[Rows from a 3D scene dataset]
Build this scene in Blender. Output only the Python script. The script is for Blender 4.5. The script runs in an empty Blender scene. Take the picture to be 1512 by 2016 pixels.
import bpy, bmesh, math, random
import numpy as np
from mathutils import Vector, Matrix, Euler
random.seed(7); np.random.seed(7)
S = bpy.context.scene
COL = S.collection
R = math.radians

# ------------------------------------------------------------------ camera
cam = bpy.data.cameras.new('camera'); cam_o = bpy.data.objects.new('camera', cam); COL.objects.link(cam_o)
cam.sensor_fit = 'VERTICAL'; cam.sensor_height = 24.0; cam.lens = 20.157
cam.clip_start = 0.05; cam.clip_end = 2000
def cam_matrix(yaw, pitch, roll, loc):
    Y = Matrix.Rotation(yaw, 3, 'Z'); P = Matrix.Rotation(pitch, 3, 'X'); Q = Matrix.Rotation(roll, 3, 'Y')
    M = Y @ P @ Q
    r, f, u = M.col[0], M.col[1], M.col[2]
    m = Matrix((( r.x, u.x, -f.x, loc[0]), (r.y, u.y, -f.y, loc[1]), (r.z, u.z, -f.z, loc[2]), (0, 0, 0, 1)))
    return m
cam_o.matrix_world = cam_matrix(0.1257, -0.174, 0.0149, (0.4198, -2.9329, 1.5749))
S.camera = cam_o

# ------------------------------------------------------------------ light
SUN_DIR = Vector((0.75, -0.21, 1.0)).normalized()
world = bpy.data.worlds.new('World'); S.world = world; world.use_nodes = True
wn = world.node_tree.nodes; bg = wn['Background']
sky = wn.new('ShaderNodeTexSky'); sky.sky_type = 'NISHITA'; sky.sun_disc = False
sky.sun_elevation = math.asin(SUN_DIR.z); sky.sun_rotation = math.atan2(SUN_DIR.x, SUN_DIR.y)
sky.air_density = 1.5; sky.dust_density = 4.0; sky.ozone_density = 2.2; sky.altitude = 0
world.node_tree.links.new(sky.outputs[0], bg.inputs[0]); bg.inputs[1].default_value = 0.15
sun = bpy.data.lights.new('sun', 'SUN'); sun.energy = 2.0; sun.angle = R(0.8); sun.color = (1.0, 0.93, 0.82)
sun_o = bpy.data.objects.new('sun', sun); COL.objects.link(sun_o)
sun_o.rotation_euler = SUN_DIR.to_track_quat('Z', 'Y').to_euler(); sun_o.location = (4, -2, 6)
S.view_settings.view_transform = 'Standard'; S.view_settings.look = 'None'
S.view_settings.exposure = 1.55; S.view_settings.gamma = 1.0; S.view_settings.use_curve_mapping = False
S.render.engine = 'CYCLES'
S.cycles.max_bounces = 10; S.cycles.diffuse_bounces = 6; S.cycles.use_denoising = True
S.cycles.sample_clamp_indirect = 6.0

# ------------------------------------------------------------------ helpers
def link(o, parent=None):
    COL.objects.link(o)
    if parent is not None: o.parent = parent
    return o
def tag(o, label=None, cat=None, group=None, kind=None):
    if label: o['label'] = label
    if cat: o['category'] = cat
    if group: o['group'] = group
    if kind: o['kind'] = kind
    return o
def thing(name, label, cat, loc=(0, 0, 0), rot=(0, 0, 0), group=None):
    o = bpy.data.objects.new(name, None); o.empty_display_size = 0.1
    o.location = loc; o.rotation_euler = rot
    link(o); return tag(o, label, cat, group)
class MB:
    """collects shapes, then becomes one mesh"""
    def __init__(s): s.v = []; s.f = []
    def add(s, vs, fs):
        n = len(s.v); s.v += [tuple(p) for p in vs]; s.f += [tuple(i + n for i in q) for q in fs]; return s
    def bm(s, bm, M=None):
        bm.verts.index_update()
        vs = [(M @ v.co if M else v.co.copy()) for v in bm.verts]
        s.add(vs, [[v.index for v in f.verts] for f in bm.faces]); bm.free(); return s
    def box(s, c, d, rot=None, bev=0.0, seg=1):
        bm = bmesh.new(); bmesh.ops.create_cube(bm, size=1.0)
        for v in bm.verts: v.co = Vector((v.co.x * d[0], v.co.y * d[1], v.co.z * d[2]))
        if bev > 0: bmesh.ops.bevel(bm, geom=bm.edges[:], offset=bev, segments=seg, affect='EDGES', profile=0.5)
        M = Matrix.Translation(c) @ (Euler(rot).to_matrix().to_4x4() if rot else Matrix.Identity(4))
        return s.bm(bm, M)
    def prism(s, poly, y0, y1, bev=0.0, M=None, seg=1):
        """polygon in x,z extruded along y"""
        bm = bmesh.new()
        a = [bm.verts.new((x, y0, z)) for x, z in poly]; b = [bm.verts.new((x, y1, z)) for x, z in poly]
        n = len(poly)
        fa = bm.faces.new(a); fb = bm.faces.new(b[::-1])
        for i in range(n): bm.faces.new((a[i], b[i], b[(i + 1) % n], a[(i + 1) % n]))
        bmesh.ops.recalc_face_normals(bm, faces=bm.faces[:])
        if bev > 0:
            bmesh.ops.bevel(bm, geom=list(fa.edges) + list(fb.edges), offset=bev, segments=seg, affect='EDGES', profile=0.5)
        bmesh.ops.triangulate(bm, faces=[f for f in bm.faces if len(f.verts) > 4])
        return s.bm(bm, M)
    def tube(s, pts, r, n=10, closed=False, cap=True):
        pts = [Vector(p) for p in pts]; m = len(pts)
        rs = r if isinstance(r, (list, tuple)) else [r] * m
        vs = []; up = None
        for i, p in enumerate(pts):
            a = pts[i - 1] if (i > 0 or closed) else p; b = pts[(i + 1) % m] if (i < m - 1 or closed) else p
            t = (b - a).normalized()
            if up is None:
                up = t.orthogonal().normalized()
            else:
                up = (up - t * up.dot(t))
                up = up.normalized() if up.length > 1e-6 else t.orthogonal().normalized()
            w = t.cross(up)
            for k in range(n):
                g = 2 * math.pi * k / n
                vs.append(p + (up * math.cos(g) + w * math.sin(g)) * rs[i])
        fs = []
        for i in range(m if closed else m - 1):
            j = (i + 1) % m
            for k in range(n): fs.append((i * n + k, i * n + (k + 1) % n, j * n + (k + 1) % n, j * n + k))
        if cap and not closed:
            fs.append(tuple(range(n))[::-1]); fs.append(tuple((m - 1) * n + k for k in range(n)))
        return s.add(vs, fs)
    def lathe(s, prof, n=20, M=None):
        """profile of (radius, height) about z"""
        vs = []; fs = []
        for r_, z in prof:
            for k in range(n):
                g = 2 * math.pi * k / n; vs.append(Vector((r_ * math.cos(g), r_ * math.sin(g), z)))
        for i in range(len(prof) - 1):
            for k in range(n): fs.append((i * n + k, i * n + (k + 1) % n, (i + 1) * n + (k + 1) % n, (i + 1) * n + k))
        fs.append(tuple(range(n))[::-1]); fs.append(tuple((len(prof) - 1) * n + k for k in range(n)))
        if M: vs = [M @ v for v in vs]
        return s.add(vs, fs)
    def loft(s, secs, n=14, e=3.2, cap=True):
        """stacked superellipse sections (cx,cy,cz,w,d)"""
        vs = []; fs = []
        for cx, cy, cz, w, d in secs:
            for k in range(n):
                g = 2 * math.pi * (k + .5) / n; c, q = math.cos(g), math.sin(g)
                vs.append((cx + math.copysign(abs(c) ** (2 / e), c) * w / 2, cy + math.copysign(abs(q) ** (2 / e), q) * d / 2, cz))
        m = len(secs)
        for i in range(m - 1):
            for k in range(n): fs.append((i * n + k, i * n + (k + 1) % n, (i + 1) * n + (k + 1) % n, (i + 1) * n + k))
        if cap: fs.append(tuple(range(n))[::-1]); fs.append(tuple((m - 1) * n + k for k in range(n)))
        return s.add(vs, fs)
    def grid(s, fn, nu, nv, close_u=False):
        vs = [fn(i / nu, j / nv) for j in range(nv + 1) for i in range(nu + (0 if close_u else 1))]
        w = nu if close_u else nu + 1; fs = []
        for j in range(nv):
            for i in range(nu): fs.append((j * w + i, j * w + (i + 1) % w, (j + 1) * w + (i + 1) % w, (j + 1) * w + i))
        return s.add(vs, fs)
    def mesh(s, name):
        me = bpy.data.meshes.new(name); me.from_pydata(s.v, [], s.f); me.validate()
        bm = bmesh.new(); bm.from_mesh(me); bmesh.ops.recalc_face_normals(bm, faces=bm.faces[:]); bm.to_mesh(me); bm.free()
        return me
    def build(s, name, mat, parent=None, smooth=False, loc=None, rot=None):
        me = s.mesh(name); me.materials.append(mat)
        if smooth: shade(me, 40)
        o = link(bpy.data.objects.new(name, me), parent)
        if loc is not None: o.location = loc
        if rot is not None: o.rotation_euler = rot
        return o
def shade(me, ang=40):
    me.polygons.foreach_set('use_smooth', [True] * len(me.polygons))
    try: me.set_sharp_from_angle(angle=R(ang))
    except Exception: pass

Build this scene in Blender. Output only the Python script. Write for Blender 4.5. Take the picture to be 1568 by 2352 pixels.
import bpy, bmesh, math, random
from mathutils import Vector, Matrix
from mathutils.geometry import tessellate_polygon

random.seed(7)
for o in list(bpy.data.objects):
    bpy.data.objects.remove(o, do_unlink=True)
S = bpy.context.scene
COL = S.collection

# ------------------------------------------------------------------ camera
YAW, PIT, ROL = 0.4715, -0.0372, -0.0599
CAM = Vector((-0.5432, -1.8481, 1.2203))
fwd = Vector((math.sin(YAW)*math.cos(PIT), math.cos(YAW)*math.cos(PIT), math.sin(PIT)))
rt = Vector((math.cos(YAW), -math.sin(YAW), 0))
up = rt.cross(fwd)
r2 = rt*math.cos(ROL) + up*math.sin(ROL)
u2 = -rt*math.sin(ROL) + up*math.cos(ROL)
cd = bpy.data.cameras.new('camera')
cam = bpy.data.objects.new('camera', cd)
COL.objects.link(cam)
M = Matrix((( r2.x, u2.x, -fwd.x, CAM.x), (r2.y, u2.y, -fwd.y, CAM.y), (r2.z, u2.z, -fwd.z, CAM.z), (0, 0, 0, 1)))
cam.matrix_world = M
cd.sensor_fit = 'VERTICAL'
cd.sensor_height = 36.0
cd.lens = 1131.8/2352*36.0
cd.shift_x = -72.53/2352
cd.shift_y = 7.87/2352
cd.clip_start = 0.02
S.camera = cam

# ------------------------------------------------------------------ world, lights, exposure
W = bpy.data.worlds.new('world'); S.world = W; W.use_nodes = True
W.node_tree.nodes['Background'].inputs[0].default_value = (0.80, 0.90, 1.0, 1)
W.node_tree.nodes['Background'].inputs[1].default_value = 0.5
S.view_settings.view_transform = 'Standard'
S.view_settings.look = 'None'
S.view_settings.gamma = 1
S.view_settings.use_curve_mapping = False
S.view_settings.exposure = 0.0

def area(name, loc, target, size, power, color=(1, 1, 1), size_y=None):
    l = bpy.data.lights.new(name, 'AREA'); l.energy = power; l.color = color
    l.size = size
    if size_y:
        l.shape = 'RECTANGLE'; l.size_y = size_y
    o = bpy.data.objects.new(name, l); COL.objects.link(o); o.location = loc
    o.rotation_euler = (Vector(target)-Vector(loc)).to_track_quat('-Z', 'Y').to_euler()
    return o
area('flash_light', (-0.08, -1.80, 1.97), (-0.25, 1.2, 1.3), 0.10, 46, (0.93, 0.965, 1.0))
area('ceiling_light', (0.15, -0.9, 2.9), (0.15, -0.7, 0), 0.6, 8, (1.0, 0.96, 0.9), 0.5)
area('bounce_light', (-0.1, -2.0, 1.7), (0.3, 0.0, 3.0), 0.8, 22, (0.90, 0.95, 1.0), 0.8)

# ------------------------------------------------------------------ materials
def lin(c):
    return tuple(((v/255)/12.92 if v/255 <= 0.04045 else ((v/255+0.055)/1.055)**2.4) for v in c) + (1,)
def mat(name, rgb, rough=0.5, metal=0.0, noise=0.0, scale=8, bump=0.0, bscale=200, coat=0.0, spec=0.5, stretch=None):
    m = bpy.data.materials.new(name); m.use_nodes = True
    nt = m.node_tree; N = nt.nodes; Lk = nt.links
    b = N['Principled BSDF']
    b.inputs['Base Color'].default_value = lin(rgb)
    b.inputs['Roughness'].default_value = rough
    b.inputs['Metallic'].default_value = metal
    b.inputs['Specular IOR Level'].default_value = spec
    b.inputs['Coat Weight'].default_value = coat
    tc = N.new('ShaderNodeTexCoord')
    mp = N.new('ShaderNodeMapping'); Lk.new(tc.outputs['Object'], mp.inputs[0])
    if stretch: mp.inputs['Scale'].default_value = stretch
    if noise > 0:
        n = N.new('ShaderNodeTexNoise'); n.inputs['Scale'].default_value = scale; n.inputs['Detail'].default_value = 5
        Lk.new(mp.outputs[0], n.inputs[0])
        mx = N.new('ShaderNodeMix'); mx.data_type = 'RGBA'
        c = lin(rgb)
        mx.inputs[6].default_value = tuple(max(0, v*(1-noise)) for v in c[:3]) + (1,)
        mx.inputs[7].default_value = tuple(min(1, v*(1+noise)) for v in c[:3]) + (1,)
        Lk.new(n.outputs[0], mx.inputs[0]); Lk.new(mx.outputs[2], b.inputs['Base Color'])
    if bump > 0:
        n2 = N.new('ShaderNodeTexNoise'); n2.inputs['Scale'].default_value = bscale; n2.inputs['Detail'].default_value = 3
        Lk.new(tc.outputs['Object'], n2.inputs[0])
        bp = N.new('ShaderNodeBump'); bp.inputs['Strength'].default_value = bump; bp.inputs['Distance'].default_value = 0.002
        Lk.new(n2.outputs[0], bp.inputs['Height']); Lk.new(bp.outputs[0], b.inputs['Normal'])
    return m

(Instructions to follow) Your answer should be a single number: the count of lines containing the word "Blender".

(Task solution) 2